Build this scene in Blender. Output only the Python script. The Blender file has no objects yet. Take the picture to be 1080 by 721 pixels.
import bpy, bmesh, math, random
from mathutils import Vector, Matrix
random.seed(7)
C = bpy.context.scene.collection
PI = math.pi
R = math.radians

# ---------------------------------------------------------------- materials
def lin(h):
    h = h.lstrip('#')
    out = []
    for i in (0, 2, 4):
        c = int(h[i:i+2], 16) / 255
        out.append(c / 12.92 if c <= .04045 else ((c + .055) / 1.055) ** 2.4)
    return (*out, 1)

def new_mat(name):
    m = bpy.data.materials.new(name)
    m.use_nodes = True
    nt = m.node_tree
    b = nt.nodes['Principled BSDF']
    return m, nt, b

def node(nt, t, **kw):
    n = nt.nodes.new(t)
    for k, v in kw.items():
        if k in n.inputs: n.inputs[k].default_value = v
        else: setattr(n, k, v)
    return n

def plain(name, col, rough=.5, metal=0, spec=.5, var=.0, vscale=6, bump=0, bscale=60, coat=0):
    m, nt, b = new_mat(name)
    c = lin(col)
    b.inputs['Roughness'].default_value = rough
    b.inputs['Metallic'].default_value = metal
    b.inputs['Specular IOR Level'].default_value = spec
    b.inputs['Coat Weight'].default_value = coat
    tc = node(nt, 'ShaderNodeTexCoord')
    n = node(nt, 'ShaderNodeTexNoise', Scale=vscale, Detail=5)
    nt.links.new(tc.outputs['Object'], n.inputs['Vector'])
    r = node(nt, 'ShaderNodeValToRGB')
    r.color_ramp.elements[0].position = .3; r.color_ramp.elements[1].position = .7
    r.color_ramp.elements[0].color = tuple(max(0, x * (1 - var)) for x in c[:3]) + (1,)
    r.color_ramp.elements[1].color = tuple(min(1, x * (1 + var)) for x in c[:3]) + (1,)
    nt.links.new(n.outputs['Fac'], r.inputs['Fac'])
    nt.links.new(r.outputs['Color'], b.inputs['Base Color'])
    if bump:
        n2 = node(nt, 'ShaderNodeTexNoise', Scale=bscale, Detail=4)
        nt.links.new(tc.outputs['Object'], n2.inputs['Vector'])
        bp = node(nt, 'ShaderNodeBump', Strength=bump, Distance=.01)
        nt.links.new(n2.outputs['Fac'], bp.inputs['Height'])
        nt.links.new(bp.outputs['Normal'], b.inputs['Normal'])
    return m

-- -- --

» **EXERCISE GOAL**: Each line of the material above needs to be quoted exactly, please.

» **OUTPUT BELOW**:
Build this scene in Blender. Output only the Python script. The Blender file has no objects yet. Take the picture to be 1080 by 721 pixels.
import bpy, bmesh, math, random
from mathutils import Vector, Matrix
random.seed(7)
C = bpy.context.scene.collection
PI = math.pi
R = math.radians

# ---------------------------------------------------------------- materials
def lin(h):
    h = h.lstrip('#')
    out = []
    for i in (0, 2, 4):
        c = int(h[i:i+2], 16) / 255
        out.append(c / 12.92 if c <= .04045 else ((c + .055) / 1.055) ** 2.4)
    return (*out, 1)

def new_mat(name):
    m = bpy.data.materials.new(name)
    m.use_nodes = True
    nt = m.node_tree
    b = nt.nodes['Principled BSDF']
    return m, nt, b

def node(nt, t, **kw):
    n = nt.nodes.new(t)
    for k, v in kw.items():
        if k in n.inputs: n.inputs[k].default_value = v
        else: setattr(n, k, v)
    return n

def plain(name, col, rough=.5, metal=0, spec=.5, var=.0, vscale=6, bump=0, bscale=60, coat=0):
    m, nt, b = new_mat(name)
    c = lin(col)
    b.inputs['Roughness'].default_value = rough
    b.inputs['Metallic'].default_value = metal
    b.inputs['Specular IOR Level'].default_value = spec
    b.inputs['Coat Weight'].default_value = coat
    tc = node(nt, 'ShaderNodeTexCoord')
    n = node(nt, 'ShaderNodeTexNoise', Scale=vscale, Detail=5)
    nt.links.new(tc.outputs['Object'], n.inputs['Vector'])
    r = node(nt, 'ShaderNodeValToRGB')
    r.color_ramp.elements[0].position = .3; r.color_ramp.elements[1].position = .7
    r.color_ramp.elements[0].color = tuple(max(0, x * (1 - var)) for x in c[:3]) + (1,)
    r.color_ramp.elements[1].color = tuple(min(1, x * (1 + var)) for x in c[:3]) + (1,)
    nt.links.new(n.outputs['Fac'], r.inputs['Fac'])
    nt.links.new(r.outputs['Color'], b.inputs['Base Color'])
    if bump:
        n2 = node(nt, 'ShaderNodeTexNoise', Scale=bscale, Detail=4)
        nt.links.new(tc.outputs['Object'], n2.inputs['Vector'])
        bp = node(nt, 'ShaderNodeBump', Strength=bump, Distance=.01)
        nt.links.new(n2.outputs['Fac'], bp.inputs['Height'])
        nt.links.new(bp.outputs['Normal'], b.inputs['Normal'])
    return m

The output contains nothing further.